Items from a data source
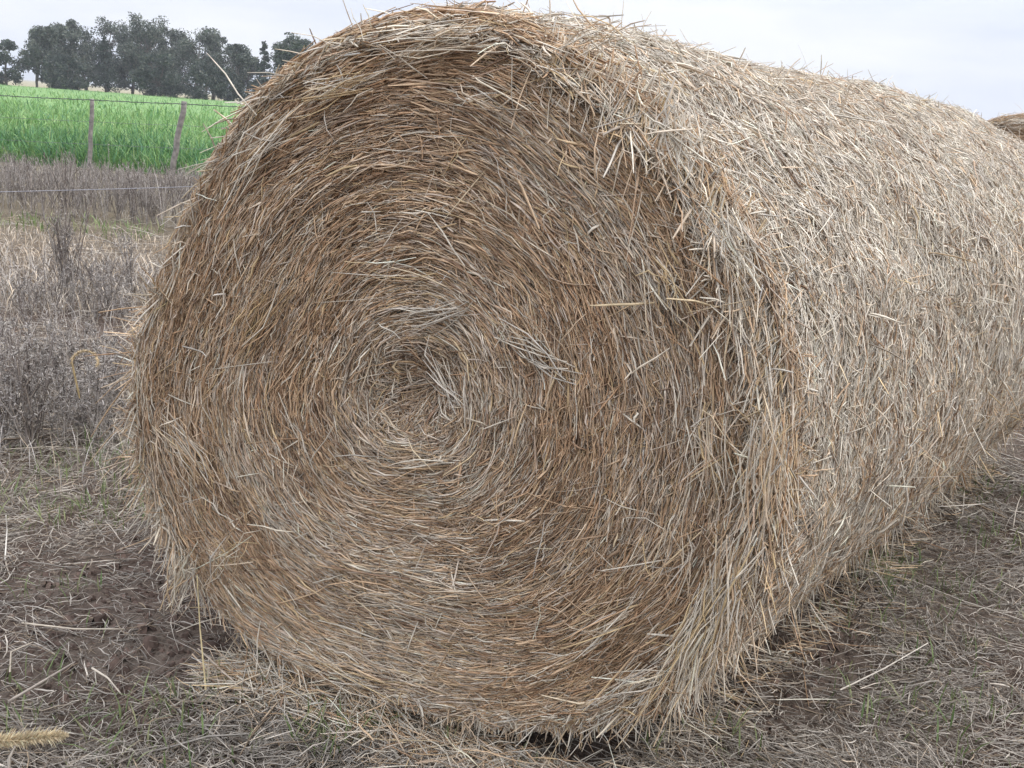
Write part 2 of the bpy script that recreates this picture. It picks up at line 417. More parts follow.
# stalk bundles seen on the face
for a in [((320, 120), (250, 170), 26, .025, GB), ((400, 80), (320, 100), 26, .016, [.3, .1, .2, .02, 0, .5]), ((520, 30), (400, 50), 30, .02, GB),
          ((640, 38), (580, 28), 20, .02, GB), ((540, 108), (470, 98), 14, .02, GB), ((455, 268), (375, 262), 10, .018, [.3, .2, .3, .1, 0, .2]),
          ((590, 370), (530, 325), 14, .02, [.6, .4, .1, 0, 0, 0]), ((490, 300), (415, 318), 16, .014, [.6, .4, .1, 0, 0, 0]), ((480, 420), (445, 350), 12, .016, [.5, .4, .1, 0, 0, 0]),
          ((500, 585), (440, 592), 7, .012, GB), ((350, 590), (420, 600), 8, .02, GB), ((660, 250), (690, 330), 30, .02, GB), ((250, 360), (290, 280), 40, .02, [.1, .1, .5, .2, 0, .2]),
          ((640, 600), (590, 640), 16, .02, GB), ((700, 520), (675, 580), 22, .025, GB), ((320, 645), (400, 680), 22, .02, GB), ((470, 455), (405, 465), 9, .016, GB),
          ((230, 480), (190, 420), 40, .02, [.2, .2, .4, .1, 0, .1]), ((720, 400), (730, 480), 30, .02, GB)]:
    lock(mb, *a)
# single long stalks across the face
for i in range(120):
    px, py = rng.uniform(180, 760), rng.uniform(40, 690)
    if ((px - 460) / 320) ** 2 + ((py - 370) / 350) ** 2 > .95: continue
    L_ = rng.uniform(25, 85); an = rng.uniform(0, 6.28)
    lock(mb, (px, py), (px + L_ * math.cos(an), py + L_ * math.sin(an)), 1, .002, [.7, .25, .1, 0, 0, .1], .015)
endf = mb.build('end_face', [STRAW, PACK], bale)
tag(endf, 'brown end face of straw coiled in rings round a hollow core')
mb = base_face(far=True); mb.build('end_face', [STRAW, PACK], bale)
mb = MB(); rim_fringe(mb, 14000); hem(mb, 4200)
stray(mb, 1500, (.3, 2.3), (0, BL), .25, .045, [.5, .35, .15, .05, 0, 0], up=.3)
stray(mb, 11, (.9, 2.1), (0, BL * .8), 1.4, .075, [.3, .4, .2, .2, .1, 0], up=.9)
stray(mb, 900, (-1.3, .6), (0, BL), .25, .06, GB)
stray(mb, 600, (2.4, 4.2), (0, .5), .35, .06, GB); stray(mb, 1500, (2.95, 3.85), (0, .3), .5, .075, [.2, .1, .45, .15, .02, .08], up=-.3)
stray(mb, 700, (-1.35, -.75), (0, BL), .3, .09, GB, up=-.9)
for a in [((745, 560), (690, 680), 90, .018, [.55, .1, .2, 0, 0, .25]), ((760, 520), (725, 640), 60, .02, GB), ((690, 650), (630, 710), 30, .022, GB),
          ((790, 400), (775, 520), 50, .02, GB), ((690, 110), (715, 170), 40, .022, [.5, .4, .1, 0, 0, 0]), ((740, 210), (765, 270), 40, .02, [.5, .4, .1, 0, 0, 0]),
          ((663, 165), (645, 262), 3, .003, GB), ((618, 120), (612, 205), 2, .003, GB), ((533, 60), (532, 115), 1, .001, GB), ((270, 530), (235, 580), 18, .03, [.2, .1, .45, .05, 0, .2]),
          ((215, 540), (200, 600), 40, .02, GB), ((690, 480), (750, 440), 3, .003, GB), ((600, 700), (690, 600), 3, .003, GB)]:
    lock(mb, *a, lift=.035)
lf = mb.build('loose_straw', STRAW, bale)
tag(lf, 'pale stalks bristling and hanging from the rim')

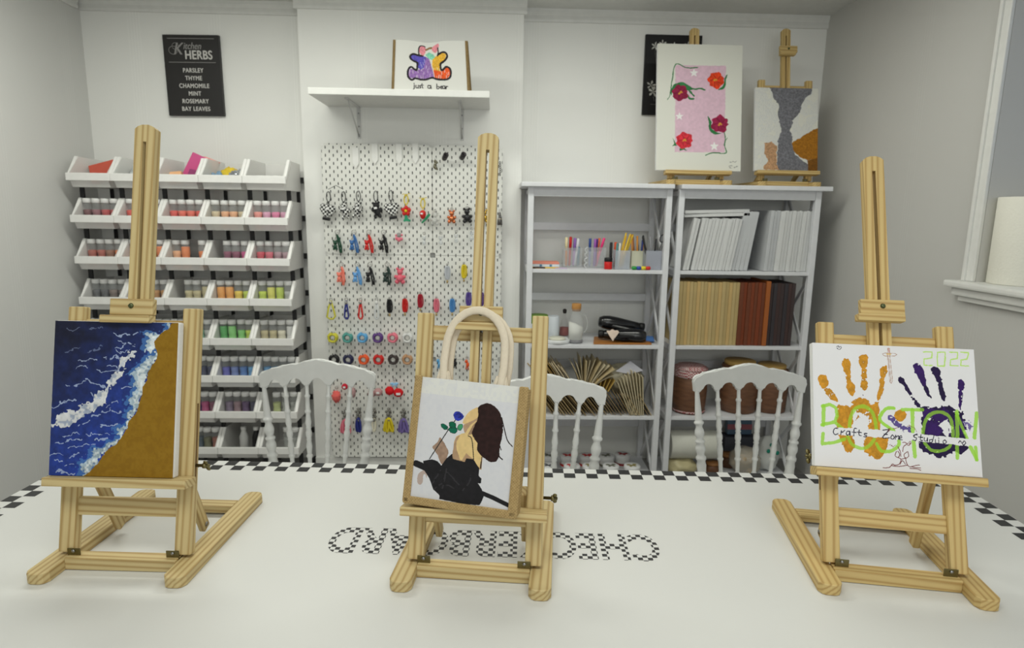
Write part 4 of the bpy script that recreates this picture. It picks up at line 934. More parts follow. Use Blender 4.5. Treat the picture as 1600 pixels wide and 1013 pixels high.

Goal of the exercise:
Are you able to set down all the lines above exactly, without any pictures?

Output for this task:
Write part 2 of the bpy script that recreates this picture. It picks up at line 417. More parts follow.
# stalk bundles seen on the face
for a in [((320, 120), (250, 170), 26, .025, GB), ((400, 80), (320, 100), 26, .016, [.3, .1, .2, .02, 0, .5]), ((520, 30), (400, 50), 30, .02, GB),
          ((640, 38), (580, 28), 20, .02, GB), ((540, 108), (470, 98), 14, .02, GB), ((455, 268), (375, 262), 10, .018, [.3, .2, .3, .1, 0, .2]),
          ((590, 370), (530, 325), 14, .02, [.6, .4, .1, 0, 0, 0]), ((490, 300), (415, 318), 16, .014, [.6, .4, .1, 0, 0, 0]), ((480, 420), (445, 350), 12, .016, [.5, .4, .1, 0, 0, 0]),
          ((500, 585), (440, 592), 7, .012, GB), ((350, 590), (420, 600), 8, .02, GB), ((660, 250), (690, 330), 30, .02, GB), ((250, 360), (290, 280), 40, .02, [.1, .1, .5, .2, 0, .2]),
          ((640, 600), (590, 640), 16, .02, GB), ((700, 520), (675, 580), 22, .025, GB), ((320, 645), (400, 680), 22, .02, GB), ((470, 455), (405, 465), 9, .016, GB),
          ((230, 480), (190, 420), 40, .02, [.2, .2, .4, .1, 0, .1]), ((720, 400), (730, 480), 30, .02, GB)]:
    lock(mb, *a)
# single long stalks across the face
for i in range(120):
    px, py = rng.uniform(180, 760), rng.uniform(40, 690)
    if ((px - 460) / 320) ** 2 + ((py - 370) / 350) ** 2 > .95: continue
    L_ = rng.uniform(25, 85); an = rng.uniform(0, 6.28)
    lock(mb, (px, py), (px + L_ * math.cos(an), py + L_ * math.sin(an)), 1, .002, [.7, .25, .1, 0, 0, .1], .015)
endf = mb.build('end_face', [STRAW, PACK], bale)
tag(endf, 'brown end face of straw coiled in rings round a hollow core')
mb = base_face(far=True); mb.build('end_face', [STRAW, PACK], bale)
mb = MB(); rim_fringe(mb, 14000); hem(mb, 4200)
stray(mb, 1500, (.3, 2.3), (0, BL), .25, .045, [.5, .35, .15, .05, 0, 0], up=.3)
stray(mb, 11, (.9, 2.1), (0, BL * .8), 1.4, .075, [.3, .4, .2, .2, .1, 0], up=.9)
stray(mb, 900, (-1.3, .6), (0, BL), .25, .06, GB)
stray(mb, 600, (2.4, 4.2), (0, .5), .35, .06, GB); stray(mb, 1500, (2.95, 3.85), (0, .3), .5, .075, [.2, .1, .45, .15, .02, .08], up=-.3)
stray(mb, 700, (-1.35, -.75), (0, BL), .3, .09, GB, up=-.9)
for a in [((745, 560), (690, 680), 90, .018, [.55, .1, .2, 0, 0, .25]), ((760, 520), (725, 640), 60, .02, GB), ((690, 650), (630, 710), 30, .022, GB),
          ((790, 400), (775, 520), 50, .02, GB), ((690, 110), (715, 170), 40, .022, [.5, .4, .1, 0, 0, 0]), ((740, 210), (765, 270), 40, .02, [.5, .4, .1, 0, 0, 0]),
          ((663, 165), (645, 262), 3, .003, GB), ((618, 120), (612, 205), 2, .003, GB), ((533, 60), (532, 115), 1, .001, GB), ((270, 530), (235, 580), 18, .03, [.2, .1, .45, .05, 0, .2]),
          ((215, 540), (200, 600), 40, .02, GB), ((690, 480), (750, 440), 3, .003, GB), ((600, 700), (690, 600), 3, .003, GB)]:
    lock(mb, *a, lift=.035)
lf = mb.build('loose_straw', STRAW, bale)
tag(lf, 'pale stalks bristling and hanging from the rim')

Write part 4 of the bpy script that recreates this picture. It picks up at line 934. More parts follow. Use Blender 4.5. Treat the picture as 1600 pixels wide and 1013 pixels high.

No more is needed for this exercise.